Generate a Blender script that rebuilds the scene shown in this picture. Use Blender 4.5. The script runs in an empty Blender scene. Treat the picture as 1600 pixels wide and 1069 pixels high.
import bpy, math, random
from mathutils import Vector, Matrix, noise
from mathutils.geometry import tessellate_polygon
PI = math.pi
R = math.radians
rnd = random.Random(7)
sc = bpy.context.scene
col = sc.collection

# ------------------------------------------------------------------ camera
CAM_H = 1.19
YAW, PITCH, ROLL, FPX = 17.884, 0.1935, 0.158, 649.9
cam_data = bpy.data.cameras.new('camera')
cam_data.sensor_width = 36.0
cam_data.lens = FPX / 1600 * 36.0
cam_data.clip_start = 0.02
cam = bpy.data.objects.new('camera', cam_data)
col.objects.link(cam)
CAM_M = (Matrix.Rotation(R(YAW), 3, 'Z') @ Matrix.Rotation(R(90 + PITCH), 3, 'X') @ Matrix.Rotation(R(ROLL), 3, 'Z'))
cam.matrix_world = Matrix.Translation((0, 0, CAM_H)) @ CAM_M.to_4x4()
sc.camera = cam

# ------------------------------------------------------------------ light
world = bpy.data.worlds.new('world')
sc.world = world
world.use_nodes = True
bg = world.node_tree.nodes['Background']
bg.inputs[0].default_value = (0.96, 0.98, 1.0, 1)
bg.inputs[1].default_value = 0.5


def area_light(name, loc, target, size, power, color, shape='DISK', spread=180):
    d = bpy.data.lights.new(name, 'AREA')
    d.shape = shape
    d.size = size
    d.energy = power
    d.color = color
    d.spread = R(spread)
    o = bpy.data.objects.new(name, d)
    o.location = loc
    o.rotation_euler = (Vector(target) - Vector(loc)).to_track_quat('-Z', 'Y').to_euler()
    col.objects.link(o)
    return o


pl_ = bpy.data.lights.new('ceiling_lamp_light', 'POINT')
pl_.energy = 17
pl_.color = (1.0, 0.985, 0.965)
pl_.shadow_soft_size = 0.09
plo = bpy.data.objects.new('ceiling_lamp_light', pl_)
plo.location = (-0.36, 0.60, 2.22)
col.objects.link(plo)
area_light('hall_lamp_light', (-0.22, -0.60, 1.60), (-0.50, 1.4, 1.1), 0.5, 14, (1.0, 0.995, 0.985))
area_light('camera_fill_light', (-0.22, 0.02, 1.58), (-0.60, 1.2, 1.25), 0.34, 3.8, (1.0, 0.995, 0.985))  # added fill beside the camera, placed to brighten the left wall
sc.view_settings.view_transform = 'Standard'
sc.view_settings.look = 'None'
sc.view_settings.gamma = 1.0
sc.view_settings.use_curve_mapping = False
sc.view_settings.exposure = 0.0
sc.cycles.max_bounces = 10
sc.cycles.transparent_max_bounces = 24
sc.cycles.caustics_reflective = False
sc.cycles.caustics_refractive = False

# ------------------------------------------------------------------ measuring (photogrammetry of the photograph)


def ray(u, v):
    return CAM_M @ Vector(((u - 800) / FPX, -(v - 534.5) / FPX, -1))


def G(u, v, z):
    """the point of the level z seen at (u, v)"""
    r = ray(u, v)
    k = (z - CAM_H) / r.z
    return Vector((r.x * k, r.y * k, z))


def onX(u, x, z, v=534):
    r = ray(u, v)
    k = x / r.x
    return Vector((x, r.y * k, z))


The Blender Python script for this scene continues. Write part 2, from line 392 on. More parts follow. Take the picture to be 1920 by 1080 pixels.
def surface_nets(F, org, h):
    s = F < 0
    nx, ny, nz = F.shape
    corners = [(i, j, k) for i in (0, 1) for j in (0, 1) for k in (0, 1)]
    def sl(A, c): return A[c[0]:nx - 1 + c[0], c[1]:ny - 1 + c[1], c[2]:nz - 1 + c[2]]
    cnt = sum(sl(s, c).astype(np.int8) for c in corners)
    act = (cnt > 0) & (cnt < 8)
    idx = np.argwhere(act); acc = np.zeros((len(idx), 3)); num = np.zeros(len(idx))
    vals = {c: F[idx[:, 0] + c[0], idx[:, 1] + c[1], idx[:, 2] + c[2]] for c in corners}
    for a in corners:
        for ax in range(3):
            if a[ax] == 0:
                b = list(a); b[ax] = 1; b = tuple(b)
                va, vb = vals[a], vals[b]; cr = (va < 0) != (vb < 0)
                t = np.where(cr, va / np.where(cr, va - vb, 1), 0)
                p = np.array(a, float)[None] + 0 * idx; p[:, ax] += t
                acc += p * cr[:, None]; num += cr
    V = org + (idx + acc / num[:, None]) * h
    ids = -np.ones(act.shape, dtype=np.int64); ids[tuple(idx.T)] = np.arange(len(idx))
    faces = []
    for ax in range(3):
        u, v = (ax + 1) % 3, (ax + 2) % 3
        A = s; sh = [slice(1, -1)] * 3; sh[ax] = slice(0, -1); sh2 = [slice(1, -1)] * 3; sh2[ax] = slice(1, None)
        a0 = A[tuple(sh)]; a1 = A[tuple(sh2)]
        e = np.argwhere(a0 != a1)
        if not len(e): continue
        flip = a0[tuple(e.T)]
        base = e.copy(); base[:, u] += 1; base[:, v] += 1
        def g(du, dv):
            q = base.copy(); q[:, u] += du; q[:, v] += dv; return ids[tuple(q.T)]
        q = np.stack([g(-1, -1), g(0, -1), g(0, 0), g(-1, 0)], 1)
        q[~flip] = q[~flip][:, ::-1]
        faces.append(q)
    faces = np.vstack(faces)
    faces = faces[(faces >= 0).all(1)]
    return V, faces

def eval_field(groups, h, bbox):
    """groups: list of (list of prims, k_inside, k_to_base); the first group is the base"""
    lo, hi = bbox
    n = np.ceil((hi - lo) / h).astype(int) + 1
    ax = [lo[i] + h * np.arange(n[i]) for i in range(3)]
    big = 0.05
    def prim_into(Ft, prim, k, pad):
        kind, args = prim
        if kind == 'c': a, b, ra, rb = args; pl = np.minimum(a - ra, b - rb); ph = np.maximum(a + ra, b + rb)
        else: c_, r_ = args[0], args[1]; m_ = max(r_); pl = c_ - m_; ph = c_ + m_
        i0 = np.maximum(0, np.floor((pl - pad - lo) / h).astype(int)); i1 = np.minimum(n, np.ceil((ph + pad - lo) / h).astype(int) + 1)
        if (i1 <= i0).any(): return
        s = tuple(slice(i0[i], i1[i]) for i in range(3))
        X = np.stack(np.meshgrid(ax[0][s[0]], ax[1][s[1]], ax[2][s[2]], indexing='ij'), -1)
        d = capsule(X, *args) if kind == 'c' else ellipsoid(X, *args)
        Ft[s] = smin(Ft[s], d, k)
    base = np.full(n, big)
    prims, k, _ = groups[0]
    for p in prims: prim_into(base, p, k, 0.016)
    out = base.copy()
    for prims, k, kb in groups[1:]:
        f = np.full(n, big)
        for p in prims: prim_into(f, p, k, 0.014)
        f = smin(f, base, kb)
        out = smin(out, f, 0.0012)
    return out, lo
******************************
● Requirements
Make a tally of the lines in this data that include the string "script", and answer with that tally alone.

● The result
2